Immaterielles Kulturelles Erbe ist ein wichtiger Bestandteil des Erbes der Menschheit, das nicht nur unterschiedliche Kulturen, sondern auch die Natur umfasst, in die der Mensch immer stärker verändernd eingreift. In einer durch die Globalisierung gekennzeichneten Zeit, in der viele Entwicklungen auf die Herstellung einer homogenen Welt ausgerichtet sind, kommt den Praktiken Immateriellen Kulturerbes erhebliche Bedeutung zu. Sie fokussieren partikulare kulturelle Praktiken und unterstützen dadurch die Erhaltung und Weitergabe kultureller Differenz und Vielfalt. Indem sie den Menschen die Möglichkeit geben, sich in ihrer Unterschiedlichkeit auszudrücken, darzustellen und sichtbar zu machen, können sie auch Verlusterfahrungen kompensieren, die infolge der Homogenisierungs- und Universalisierungstendenzen der Globalisierung entstehen.

 

Die UNESCO-Konvention zur Erhaltung des Immateriellen Kulturerbes von 2003 zielt darauf, die Bedeutung der weltweit unterschiedlichen Praktiken Immateriellen Kulturerbes deutlich zu machen, sie als Ausdruck kultureller Eigenart a) zu erhalten, b) anzuerkennen und wertzuschätzen, c) ihre Bedeutung für die jeweilige Gesellschaft und Kultur bewusst zu machen und sie d) zur internationalen Zusammenarbeit zu nutzen.
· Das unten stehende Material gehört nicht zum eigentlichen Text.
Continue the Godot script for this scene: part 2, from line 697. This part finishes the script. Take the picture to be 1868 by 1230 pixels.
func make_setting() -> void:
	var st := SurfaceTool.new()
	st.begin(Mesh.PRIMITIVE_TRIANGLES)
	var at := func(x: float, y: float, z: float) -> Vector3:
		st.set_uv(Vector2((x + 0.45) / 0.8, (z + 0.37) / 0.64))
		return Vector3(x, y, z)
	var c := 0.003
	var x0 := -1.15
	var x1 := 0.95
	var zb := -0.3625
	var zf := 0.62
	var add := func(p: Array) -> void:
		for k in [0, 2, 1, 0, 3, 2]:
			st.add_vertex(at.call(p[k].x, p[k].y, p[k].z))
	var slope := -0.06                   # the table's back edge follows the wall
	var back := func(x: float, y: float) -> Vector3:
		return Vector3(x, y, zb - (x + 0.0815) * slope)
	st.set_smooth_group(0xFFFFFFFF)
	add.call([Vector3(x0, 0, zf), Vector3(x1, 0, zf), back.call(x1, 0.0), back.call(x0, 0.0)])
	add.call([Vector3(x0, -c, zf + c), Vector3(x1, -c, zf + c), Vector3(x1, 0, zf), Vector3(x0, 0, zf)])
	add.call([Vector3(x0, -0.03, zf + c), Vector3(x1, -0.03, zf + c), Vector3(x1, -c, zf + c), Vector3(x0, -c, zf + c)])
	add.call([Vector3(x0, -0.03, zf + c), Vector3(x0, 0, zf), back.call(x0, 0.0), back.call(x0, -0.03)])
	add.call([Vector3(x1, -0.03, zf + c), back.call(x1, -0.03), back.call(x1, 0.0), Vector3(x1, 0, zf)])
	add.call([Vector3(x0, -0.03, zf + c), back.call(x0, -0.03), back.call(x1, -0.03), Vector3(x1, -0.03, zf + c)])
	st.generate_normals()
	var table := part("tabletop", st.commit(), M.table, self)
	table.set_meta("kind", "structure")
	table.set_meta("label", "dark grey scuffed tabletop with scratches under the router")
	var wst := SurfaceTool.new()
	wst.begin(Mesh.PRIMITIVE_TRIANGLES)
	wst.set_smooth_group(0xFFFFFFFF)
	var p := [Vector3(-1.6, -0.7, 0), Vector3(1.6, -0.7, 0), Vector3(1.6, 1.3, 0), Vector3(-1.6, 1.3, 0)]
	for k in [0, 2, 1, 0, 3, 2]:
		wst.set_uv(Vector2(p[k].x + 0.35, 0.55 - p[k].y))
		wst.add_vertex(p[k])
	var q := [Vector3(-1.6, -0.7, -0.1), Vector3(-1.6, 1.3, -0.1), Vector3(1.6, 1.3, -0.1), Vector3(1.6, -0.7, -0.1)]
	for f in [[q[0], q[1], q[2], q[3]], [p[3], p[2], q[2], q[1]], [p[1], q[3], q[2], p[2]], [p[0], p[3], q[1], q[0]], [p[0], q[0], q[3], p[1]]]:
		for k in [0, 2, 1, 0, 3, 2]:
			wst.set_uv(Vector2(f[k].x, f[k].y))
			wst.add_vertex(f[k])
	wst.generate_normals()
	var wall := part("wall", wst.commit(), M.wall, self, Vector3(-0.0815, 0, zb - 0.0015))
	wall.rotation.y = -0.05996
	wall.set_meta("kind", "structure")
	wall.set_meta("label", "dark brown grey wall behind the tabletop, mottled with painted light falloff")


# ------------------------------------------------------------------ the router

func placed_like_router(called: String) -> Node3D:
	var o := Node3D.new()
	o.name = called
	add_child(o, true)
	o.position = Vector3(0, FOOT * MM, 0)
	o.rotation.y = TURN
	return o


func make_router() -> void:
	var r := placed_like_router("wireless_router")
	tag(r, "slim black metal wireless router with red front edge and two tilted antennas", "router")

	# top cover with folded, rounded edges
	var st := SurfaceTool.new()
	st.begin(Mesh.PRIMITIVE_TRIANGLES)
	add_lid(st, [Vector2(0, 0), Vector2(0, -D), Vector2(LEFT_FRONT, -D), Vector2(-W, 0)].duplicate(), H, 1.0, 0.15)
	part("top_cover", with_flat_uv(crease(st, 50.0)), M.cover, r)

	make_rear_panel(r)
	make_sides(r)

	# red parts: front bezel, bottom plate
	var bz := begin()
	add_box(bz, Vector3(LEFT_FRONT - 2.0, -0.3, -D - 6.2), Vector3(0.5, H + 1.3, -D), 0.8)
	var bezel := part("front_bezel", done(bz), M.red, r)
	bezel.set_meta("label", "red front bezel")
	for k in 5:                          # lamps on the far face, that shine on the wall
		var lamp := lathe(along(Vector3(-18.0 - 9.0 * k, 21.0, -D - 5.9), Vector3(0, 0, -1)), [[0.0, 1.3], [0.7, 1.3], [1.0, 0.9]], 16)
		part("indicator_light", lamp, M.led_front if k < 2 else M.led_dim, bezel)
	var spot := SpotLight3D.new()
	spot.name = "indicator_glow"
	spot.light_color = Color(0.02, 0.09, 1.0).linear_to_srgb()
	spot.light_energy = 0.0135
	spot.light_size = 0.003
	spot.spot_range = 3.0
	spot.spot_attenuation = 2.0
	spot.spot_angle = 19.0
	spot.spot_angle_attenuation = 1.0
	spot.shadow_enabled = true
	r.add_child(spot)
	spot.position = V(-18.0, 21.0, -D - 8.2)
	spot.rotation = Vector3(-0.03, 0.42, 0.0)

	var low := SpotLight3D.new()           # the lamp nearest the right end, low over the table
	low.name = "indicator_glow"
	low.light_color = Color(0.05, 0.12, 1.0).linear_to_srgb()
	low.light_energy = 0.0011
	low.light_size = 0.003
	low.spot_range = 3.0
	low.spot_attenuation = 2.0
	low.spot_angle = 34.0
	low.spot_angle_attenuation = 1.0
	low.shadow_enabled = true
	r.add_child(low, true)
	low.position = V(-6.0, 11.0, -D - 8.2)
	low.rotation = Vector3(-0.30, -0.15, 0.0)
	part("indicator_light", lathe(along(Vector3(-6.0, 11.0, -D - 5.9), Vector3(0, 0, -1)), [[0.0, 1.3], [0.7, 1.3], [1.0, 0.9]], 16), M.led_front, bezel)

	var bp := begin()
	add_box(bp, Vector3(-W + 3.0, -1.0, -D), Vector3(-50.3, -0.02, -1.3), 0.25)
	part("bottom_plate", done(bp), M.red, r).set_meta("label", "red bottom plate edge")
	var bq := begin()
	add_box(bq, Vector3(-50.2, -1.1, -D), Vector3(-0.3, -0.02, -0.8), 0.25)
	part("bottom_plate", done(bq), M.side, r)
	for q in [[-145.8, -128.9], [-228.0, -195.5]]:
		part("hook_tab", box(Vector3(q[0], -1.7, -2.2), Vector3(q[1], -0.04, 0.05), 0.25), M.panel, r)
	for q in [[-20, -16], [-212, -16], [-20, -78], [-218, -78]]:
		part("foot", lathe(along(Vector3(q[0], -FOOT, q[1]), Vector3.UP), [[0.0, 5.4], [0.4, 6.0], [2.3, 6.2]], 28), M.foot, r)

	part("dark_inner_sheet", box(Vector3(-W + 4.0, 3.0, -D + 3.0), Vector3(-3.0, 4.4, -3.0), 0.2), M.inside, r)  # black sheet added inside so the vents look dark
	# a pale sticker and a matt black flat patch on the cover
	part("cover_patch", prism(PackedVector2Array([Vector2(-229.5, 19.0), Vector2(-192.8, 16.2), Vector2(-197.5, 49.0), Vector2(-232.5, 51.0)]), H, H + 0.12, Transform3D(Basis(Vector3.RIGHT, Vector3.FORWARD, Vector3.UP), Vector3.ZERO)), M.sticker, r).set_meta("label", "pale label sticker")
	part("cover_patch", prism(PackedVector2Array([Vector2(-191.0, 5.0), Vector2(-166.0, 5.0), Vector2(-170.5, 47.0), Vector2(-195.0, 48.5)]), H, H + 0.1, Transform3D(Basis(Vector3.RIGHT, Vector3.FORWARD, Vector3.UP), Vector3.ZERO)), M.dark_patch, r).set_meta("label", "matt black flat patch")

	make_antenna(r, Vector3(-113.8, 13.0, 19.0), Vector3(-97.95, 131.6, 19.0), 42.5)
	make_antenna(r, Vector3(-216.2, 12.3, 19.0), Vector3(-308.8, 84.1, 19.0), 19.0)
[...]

Unter dem Motto „Wissen. Können. Weitergeben“ wird diese Konvention, der die Bundesrepublik Deutschland 2013 beigetreten ist, in mehreren Schritten umgesetzt. In ihr werden lebendige Praktiken z. B. aus den Bereichen Musik, Tanz, Theater, soziale Praktiken und Handwerk als Träger von Kultur ausgewählt und ausgezeichnet. Bisher sind im Rahmen dieser Konvention 508 Beiträge aus 122 Ländern auf den UNESCO-Listen ausgezeichnet worden. Auf der bundesweiten Liste, der in Deutschland ausgezeichneten Praktiken, befinden sich zurzeit 97 Eintragungen.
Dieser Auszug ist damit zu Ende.